## What is required
Only the lines from the top of the listing below to the line that has "from mathutils import Vector, Matrix, Euler" should be echoed, with both ends kept and pictures left out.

## Data excerpt
■ ■ ■ ■
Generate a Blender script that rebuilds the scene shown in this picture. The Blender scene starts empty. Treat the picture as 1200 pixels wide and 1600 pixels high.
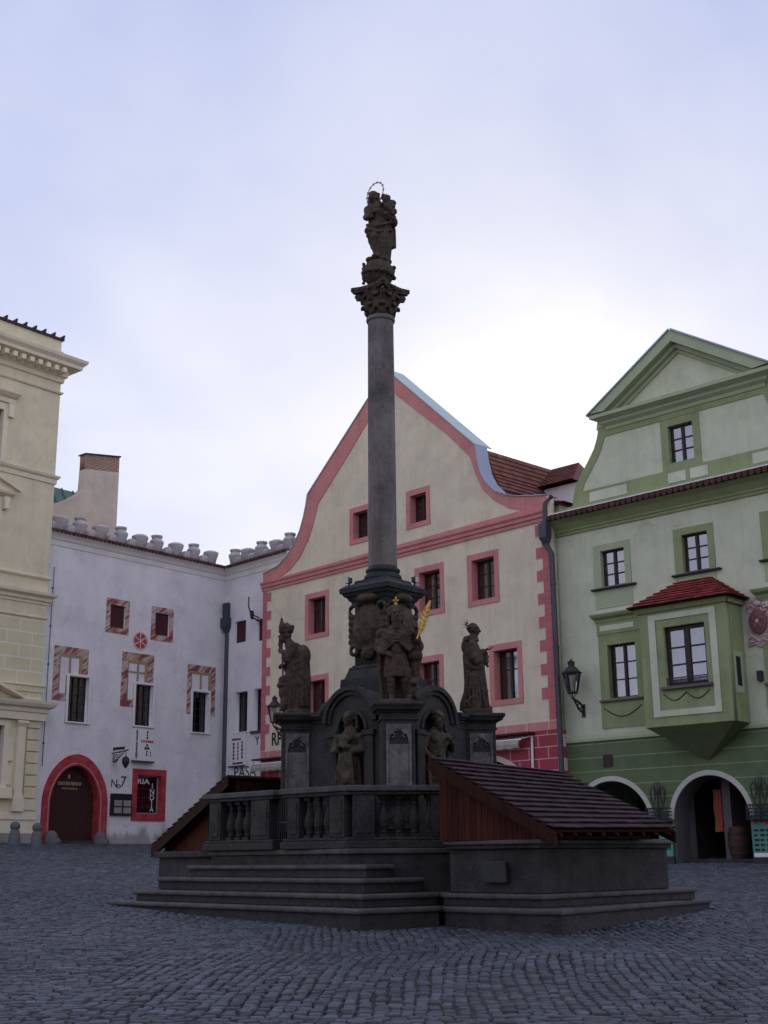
import bpy, bmesh, math, random
import numpy as np
from mathutils import Vector, Matrix, Euler

random.seed(7); RNG = np.random.default_rng(11)
R = math.radians
sc = bpy.context.scene
COL = sc.collection
# World z = 0 is the photographer's eye level; the square slopes gently uphill from z = -1.6.

# ------------------------------------------------------------------ materials
class NT:
    def __init__(s, mat):
        mat.use_nodes = True
        s.t = mat.node_tree; s.t.nodes.clear()
        s.out = s.t.nodes.new('ShaderNodeOutputMaterial')
    def n(s, kind, **kw):
        nd = s.t.nodes.new(kind)
        for k, v in kw.items(): setattr(nd, k, v)
        return nd
    def l(s, a, b): s.t.links.new(a, b)
    def val(s, sock, v):
        if isinstance(v, bpy.types.NodeSocket): s.l(v, sock)
        else: sock.default_value = v
    def math(s, op, a, b=None, clamp=False):
        m = s.n('ShaderNodeMath', operation=op, use_clamp=clamp)
        s.val(m.inputs[0], a)
        if b is not None: s.val(m.inputs[1], b)
        return m.outputs[0]
    def mix(s, f, a, b, blend='MIX'):
        m = s.n('ShaderNodeMix', data_type='RGBA', blend_type=blend)
        s.val(m.inputs[0], f); s.val(m.inputs[6], a); s.val(m.inputs[7], b)
        return m.outputs[2]
    def noise(s, vec, scale, detail=4, rough=.6):
        m = s.n('ShaderNodeTexNoise'); m.inputs['Scale'].default_value = scale
        m.inputs['Detail'].default_value = detail; m.inputs['Roughness'].default_value = rough
        if vec is not None: s.l(vec, m.inputs['Vector'])
        return m.outputs['Fac']
    def obj(s):
        return s.n('ShaderNodeTexCoord').outputs['Object']
    def scale(s, vec, sc_):
        m = s.n('ShaderNodeMapping'); m.inputs['Scale'].default_value = sc_
        s.l(vec, m.inputs['Vector']); return m.outputs[0]
    def ramp(s, f, stops):
        r = s.n('ShaderNodeValToRGB'); cr = r.color_ramp
        while len(cr.elements) < len(stops): cr.elements.new(.5)
        for e, (p, c) in zip(cr.elements, stops):
            e.position = p; e.color = c if len(c) == 4 else (*c, 1)
        s.l(f, r.inputs[0]); return r.outputs[0]
    def bump(s, h, strength=.3, dist=.01):
        b = s.n('ShaderNodeBump'); b.inputs['Strength'].default_value = strength
        b.inputs['Distance'].default_value = dist; s.l(h, b.inputs['Height']); return b.outputs[0]

def c4(c): return (c[0], c[1], c[2], 1)
def mul(c, k): return tuple(x * k for x in c)
MATS = {}
def surf(name, col, rough=.85, var=.12, scale=1.2, fine=25, bump=.15, dist=.01, streak=0., dirt=None, metallic=0., spec=.3, brick=None, cracks=0., damp=None):
    """Plaster / stone / paint: base colour with two sizes of mottling, optional rain streaks, optional block joints."""
    m = bpy.data.materials.new(name); t = NT(m); P = t.obj()
    base = c4(col)
    if brick:
        bw, bh, jw, jcol, off = brick
        sx = t.n('ShaderNodeSeparateXYZ'); t.l(P, sx.inputs[0])
        cx = t.n('ShaderNodeCombineXYZ'); t.l(sx.outputs[0], cx.inputs[0]); t.l(sx.outputs[2], cx.inputs[1])
        b = t.n('ShaderNodeTexBrick'); t.l(cx.outputs[0], b.inputs['Vector'])
        b.offset = off
        b.inputs['Scale'].default_value = 1; b.inputs['Brick Width'].default_value = bw; b.inputs['Row Height'].default_value = bh
        b.inputs['Mortar Size'].default_value = jw; b.inputs['Mortar Smooth'].default_value = .1
        b.inputs['Color1'].default_value = c4(col); b.inputs['Color2'].default_value = c4(mul(col, .93)); b.inputs['Mortar'].default_value = c4(jcol)
        base = b.outputs['Color']
    n1 = t.noise(P, scale, 5, .62); n2 = t.noise(P, fine, 3, .6)
    f = t.math('ADD', t.math('MULTIPLY', n1, .7), t.math('MULTIPLY', n2, .3))
    k = t.ramp(f, [(.3, (1 - var * 1.6,) * 3), (.5, (1, 1, 1)), (.72, (1 + var * .7,) * 3)])
    colr = t.mix(1., base, k, 'MULTIPLY')
    if streak:
        n3 = t.noise(t.scale(P, (2.2, 2.2, .16)), 2.2, 5, .7)
        colr = t.mix(t.math('MULTIPLY', t.ramp(n3, [(.5, (0, 0, 0)), (.75, (1, 1, 1))]), streak), colr, c4(mul(col, .45)))
    if dirt:
        dcol, amt, ds = dirt
        n4 = t.noise(P, ds, 6, .7)
        colr = t.mix(t.math('MULTIPLY', t.ramp(n4, [(.45, (0, 0, 0)), (.68, (1, 1, 1))]), amt), colr, c4(dcol))
    if cracks:
        wv = t.n('ShaderNodeVectorMath', operation='ADD'); t.l(P, wv.inputs[0]); nz = t.n('ShaderNodeTexNoise'); nz.inputs['Scale'].default_value = 1.7; nz.inputs['Detail'].default_value = 5; t.l(P, nz.inputs['Vector']); t.l(nz.outputs['Color'], wv.inputs[1])
        vo = t.n('ShaderNodeTexVoronoi', feature='DISTANCE_TO_EDGE'); vo.inputs['Scale'].default_value = .42; t.l(wv.outputs[0], vo.inputs['Vector'])
        ln = t.math('MULTIPLY', t.math('LESS_THAN', vo.outputs['Distance'], .006), t.ramp(t.noise(P, .55, 2), [(.52, (0, 0, 0)), (.6, (1, 1, 1))]))
        colr = t.mix(t.math('MULTIPLY', ln, cracks), colr, c4(mul(col, .4)))
        pt = t.ramp(t.noise(P, .38, 3, .45), [(.60, (0, 0, 0)), (.615, (1, 1, 1))])          # patches of newer plaster
        colr = t.mix(t.math('MULTIPLY', pt, .35), colr, c4(mul(col, 1.12)))
    if damp:
        sx = t.n('ShaderNodeSeparateXYZ'); t.l(P, sx.inputs[0])
        h = t.math('DIVIDE', t.math('SUBTRACT', damp[0] + damp[1], sx.outputs[2]), damp[1], True)
        e = t.math('ADD', t.noise(t.scale(P, (1, 1, .6)), 1.9, 6, .7), t.math('MULTIPLY', h, .42))
        colr = t.mix(t.math('MULTIPLY', t.ramp(e, [(.66, (0, 0, 0)), (.8, (1, 1, 1))]), .7), colr, c4(mul(col, .28)))
    bs = t.n('ShaderNodeBsdfPrincipled'); t.val(bs.inputs['Base Color'], colr)
    bs.inputs['Roughness'].default_value = rough; bs.inputs['Metallic'].default_value = metallic
    bs.inputs['Specular IOR Level'].default_value = spec
    if bump:
        t.l(t.bump(t.math('ADD', n2, t.math('MULTIPLY', n1, .6)), bump, dist), bs.inputs['Normal'])
    t.l(bs.outputs[0], t.out.inputs[0]); MATS[name] = m
    return m

surf('white_plaster', (.73, .69, .69), streak=.14, var=.1, dirt=((.42, .39, .41), .38, .9), cracks=.3, damp=(.55, .9))
surf('white_trim', (.74, .69, .67), var=.1, streak=.15)
surf('attic_stone', (.52, .47, .46), var=.3, scale=4, fine=18, bump=.5, dist=.03, dirt=((.09, .09, .10), .9, 1.9))
surf('cream_plaster', (.70, .615, .425), streak=.28, var=.1, dirt=((.42, .36, .26), .3, .8), cracks=.25)
surf('cream_trim', (.75, .66, .49), streak=.2, var=.1)
surf('cream_blocks', (.66, .58, .38), var=.07, brick=(1.05, .46, .02, (.74, .70, .62), .5))
surf('cream_plinth', (.3, .27, .24), var=.2, streak=.3)
surf('beige_plaster', (.71, .615, .45), streak=.26, var=.1, dirt=((.44, .38, .30), .42, .8), cracks=.3)
surf('pink_paint', (.58, .225, .205), var=.16, streak=.3, dirt=((.5, .27, .24), .4, 2.2))
surf('quoin_paint', (.50, .14, .155), var=.18, streak=.2, dirt=((.5, .22, .22), .4, 2.6))
surf('pink_blocks', (.36, .052, .075), var=.14, brick=(.78, .36, .012, (.6, .45, .42), .5))
surf('pale_joint', (.62, .50, .45), var=.1)
surf('pale_green_plaster', (.585, .60, .435), streak=.28, var=.1, dirt=((.36, .38, .27), .42, .8), cracks=.3)
surf('green_trim', (.275, .32, .155), var=.16, streak=.3)
surf('pale_green_trim', (.38, .43, .27), var=.08, streak=.1)
surf('green_blocks', (.125, .165, .08), var=.22, streak=.15, brick=(60., .40, .012, (.26, .31, .18), 0.))
surf('white_rim', (.5, .5, .42), var=.12)
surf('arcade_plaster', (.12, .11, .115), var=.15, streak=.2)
surf('dark_interior', (.02, .018, .017), var=.1, bump=0)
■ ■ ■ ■
## Solution for this problem
Generate a Blender script that rebuilds the scene shown in this picture. The Blender scene starts empty. Treat the picture as 1200 pixels wide and 1600 pixels high.
import bpy, bmesh, math, random
import numpy as np
from mathutils import Vector, Matrix, Euler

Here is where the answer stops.